As a woman, I am glad to be free of the Anglican Church

As a woman, I am glad to be free of the Anglican Church

Over the past several years I have read with quiet interest commentary related to both family violence and ultra-orthodoxy within the Anglican Church. Both issues are complex, interrelated and, with varying degrees of personal exposure, I find them painful to talk about.

As the daughter of a Presbyterian minister I grew up in what friends saw as a deeply religious home. As I sat in the church pews as a young woman, week in and week out, year after year being preached to by men, I was deeply angry and intensely conflicted. As a competitive young woman, I struggled to find expression within the gender discrimination of fundamentalist Protestantism for my ambitions, my womanhood, myself.

Kate Milner was brought up in a conservative religious environment and later left the Anglican Church.

Amid all the hypocrisy, my father was protective and fought tirelessly over years for the ordination of women against currents of relentless conservatism. He encouraged the education and pursuits of his daughters with the same commitment and pride as for his sons. One of my brothers trained me in athletics and the other did my hair for ballet concerts. Their love, equally shared, is part of the reason I never threw Jesus, or myself for that matter, out with the metaphorical bath water.

Nevertheless I was married within the Anglican church by the age of 22. The church my husband and I attended was filled with predominantly white, middle-class university students who looked not-much-different from the inner-city students in the Carlton cafes nearby.

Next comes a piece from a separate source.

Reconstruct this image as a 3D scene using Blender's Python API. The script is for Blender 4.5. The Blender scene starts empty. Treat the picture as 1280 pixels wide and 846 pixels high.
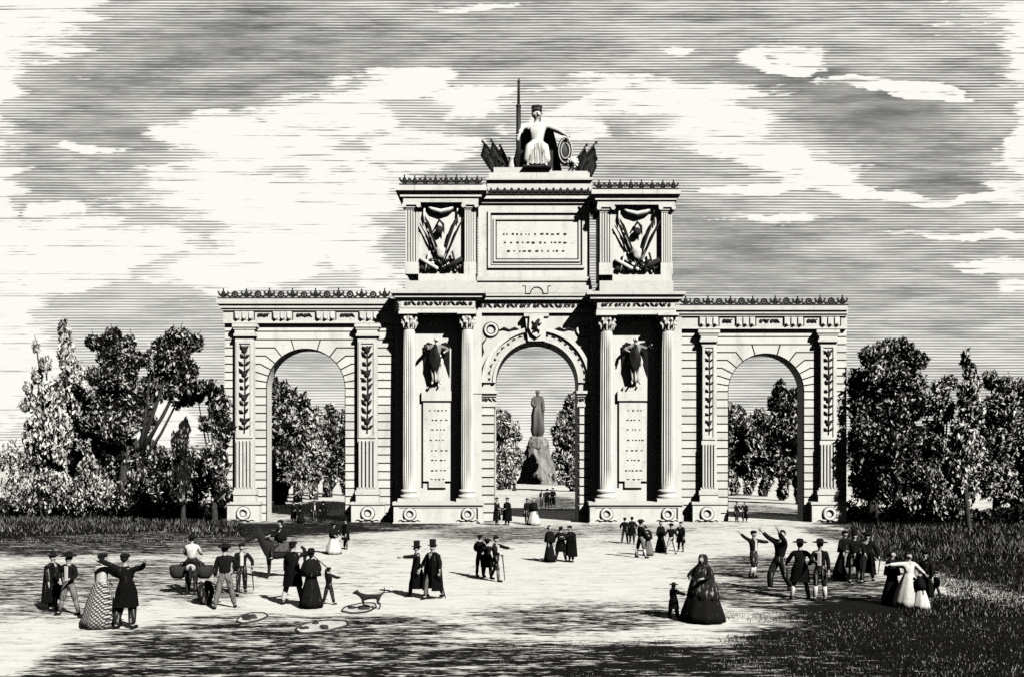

In retrospect, I think that this made the pervasive gender-based discrimination pernicious and arguably all the more confusing. At my wedding someone prayed that I would submit to my husband and the preacher, a single middle-aged man, laughed when we kissed.

I was married for almost two decades and since my divorce have barely stepped foot in a church. When my marriage ended, I allowed my children to continue to attend with their father. Exposure to our faith culture was still important to me and I felt it was simpler that way. I regret that now.

I would like my children to experience Christian values (unconditional love, compassion and humility) but I fear they won’t find those them in ultra-conservative Anglican churches, and will instead be exposed to the same gender biases that I found harmful.

When I read about schisms within the Anglican church and anger about the breakaway Diocese of the Southern Cross, which does not support same-sex marriage, I feel both sadness and relief. I feel sad that it has taken so long for the fundamentalist, ultra-orthodoxy of this emergent network and their extreme values to be called-out. While I lived it every day for decades, in the midst of it I was never able to find words for the bigotry of what has been described as a “network of ultra-conservative, fundamentalist, patriarchal, schismatic Anglicans who, predictably, claim to be the only truly orthodox Anglican Church.”

I am glad that some men within the church are speaking out.

As a woman, I am relieved to be free.